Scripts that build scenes
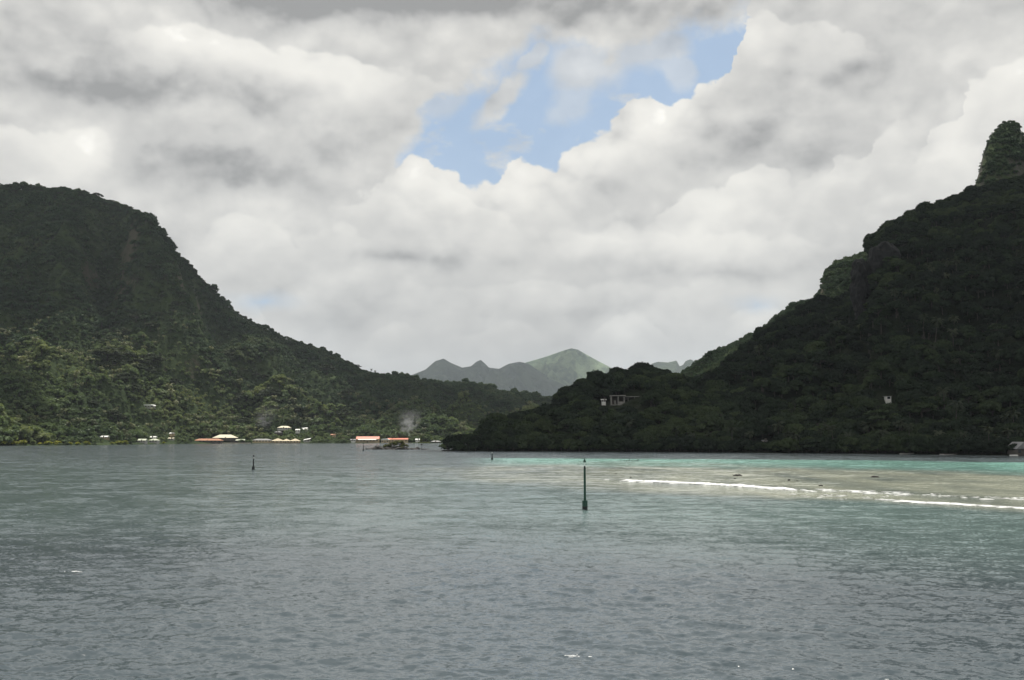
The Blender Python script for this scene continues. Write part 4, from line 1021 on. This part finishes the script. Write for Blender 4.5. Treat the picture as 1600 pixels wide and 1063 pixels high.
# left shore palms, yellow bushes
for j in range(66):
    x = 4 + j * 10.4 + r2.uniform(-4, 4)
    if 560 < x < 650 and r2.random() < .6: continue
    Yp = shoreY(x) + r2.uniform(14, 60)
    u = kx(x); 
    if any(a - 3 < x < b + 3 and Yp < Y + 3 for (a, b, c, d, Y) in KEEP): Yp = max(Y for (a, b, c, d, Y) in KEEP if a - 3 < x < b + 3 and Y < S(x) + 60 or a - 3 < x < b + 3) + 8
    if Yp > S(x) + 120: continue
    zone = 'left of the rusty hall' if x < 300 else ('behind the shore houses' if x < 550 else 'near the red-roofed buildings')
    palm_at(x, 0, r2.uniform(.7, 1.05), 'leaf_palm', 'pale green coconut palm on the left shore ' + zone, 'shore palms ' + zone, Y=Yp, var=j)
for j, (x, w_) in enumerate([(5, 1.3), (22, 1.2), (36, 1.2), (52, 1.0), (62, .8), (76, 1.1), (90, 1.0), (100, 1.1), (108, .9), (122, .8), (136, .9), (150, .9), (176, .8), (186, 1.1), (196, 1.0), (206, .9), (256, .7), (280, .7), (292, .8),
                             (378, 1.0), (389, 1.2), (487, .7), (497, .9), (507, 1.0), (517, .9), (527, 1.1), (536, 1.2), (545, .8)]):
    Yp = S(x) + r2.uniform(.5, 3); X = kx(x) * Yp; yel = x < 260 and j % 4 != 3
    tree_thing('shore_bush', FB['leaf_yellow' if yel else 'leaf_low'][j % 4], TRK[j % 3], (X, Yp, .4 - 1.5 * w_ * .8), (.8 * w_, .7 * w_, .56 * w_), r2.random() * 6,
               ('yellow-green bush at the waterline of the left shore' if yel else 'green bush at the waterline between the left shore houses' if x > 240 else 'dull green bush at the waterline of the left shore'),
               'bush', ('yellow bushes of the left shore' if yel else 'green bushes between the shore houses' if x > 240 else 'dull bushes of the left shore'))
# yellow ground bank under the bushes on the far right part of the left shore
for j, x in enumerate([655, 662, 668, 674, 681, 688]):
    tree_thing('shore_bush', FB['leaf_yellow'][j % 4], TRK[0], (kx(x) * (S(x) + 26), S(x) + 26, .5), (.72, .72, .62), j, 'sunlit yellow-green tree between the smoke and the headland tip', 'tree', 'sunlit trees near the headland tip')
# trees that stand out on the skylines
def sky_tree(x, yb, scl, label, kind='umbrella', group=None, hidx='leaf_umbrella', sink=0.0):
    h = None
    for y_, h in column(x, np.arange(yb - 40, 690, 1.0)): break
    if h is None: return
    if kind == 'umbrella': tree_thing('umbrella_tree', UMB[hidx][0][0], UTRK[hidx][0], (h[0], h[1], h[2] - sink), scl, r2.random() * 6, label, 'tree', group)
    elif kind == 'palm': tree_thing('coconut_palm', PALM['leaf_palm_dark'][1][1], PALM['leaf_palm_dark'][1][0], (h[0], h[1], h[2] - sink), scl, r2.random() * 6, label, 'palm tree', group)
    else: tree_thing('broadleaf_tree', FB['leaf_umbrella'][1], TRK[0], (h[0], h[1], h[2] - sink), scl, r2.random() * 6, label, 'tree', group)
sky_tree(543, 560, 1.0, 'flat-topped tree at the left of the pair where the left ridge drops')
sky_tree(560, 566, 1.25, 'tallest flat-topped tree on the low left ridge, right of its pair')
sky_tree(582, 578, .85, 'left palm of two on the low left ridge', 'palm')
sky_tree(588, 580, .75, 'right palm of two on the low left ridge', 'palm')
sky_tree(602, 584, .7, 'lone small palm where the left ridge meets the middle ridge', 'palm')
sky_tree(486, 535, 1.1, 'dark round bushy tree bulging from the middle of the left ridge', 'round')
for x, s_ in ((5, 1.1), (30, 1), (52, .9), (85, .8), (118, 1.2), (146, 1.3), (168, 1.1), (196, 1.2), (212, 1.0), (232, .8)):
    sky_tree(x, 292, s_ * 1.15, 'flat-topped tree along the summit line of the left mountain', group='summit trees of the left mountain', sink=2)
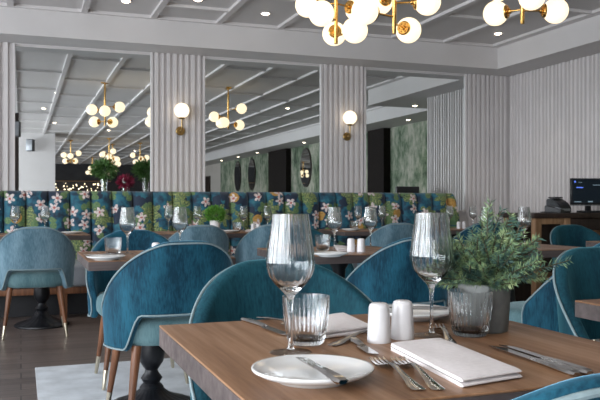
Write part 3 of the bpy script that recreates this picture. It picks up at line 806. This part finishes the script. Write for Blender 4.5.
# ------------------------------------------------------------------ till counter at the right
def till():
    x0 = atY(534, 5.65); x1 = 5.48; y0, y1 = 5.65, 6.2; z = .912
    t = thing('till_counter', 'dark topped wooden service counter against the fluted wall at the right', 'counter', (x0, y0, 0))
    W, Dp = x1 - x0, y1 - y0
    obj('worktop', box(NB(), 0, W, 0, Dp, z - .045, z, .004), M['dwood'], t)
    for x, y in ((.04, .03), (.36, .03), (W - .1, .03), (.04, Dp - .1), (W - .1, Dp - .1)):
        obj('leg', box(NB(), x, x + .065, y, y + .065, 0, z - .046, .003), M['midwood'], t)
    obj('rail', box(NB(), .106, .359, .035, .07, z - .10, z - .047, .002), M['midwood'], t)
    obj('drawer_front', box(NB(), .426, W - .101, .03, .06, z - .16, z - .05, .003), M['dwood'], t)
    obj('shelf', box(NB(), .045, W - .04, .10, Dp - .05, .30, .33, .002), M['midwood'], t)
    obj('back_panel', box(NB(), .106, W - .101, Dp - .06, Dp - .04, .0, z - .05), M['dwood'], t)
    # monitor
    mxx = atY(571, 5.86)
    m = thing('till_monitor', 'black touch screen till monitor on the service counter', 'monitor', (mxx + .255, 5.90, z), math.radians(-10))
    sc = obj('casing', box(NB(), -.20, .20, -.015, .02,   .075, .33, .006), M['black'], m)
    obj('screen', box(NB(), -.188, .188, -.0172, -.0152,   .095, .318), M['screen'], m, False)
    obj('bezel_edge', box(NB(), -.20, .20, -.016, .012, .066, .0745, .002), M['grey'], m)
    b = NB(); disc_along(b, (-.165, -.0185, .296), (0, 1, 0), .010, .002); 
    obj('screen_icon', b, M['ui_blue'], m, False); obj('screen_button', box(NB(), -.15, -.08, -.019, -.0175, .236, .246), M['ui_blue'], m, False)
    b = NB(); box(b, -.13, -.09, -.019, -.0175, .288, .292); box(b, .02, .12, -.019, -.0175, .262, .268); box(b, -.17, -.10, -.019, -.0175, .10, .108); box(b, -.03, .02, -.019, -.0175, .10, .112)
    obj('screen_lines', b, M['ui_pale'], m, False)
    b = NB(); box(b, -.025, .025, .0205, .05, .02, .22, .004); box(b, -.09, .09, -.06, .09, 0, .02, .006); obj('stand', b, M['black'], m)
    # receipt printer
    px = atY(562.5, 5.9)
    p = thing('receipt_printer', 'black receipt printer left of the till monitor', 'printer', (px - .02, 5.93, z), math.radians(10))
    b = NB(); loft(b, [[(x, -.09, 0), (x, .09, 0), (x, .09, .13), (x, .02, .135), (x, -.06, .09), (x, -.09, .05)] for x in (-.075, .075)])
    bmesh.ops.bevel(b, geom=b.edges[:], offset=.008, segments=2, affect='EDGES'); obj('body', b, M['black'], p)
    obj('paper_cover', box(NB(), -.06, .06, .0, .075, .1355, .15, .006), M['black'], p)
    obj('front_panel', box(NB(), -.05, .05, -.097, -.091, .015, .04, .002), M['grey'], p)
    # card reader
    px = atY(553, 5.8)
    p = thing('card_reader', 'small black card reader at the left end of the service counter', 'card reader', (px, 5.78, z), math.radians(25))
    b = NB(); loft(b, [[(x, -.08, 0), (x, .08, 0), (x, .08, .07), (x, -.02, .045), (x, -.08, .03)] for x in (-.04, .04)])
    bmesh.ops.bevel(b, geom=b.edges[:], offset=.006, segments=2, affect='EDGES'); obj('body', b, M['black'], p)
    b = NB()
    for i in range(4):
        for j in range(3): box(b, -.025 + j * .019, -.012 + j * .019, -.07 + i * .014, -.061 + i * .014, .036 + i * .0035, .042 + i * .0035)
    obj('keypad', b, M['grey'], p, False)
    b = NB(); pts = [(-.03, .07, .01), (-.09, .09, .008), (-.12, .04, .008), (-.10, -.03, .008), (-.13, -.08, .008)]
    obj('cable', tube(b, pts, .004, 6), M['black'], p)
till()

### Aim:
From the entries above, copy every line that holds the word "finishes".

### Task solution:
The Blender Python script for this scene continues. Write part 4, from line 1021 on. This part finishes the script. Write for Blender 4.5. Treat the picture as 1600 pixels wide and 1063 pixels high.
Write part 3 of the bpy script that recreates this picture. It picks up at line 806. This part finishes the script. Write for Blender 4.5.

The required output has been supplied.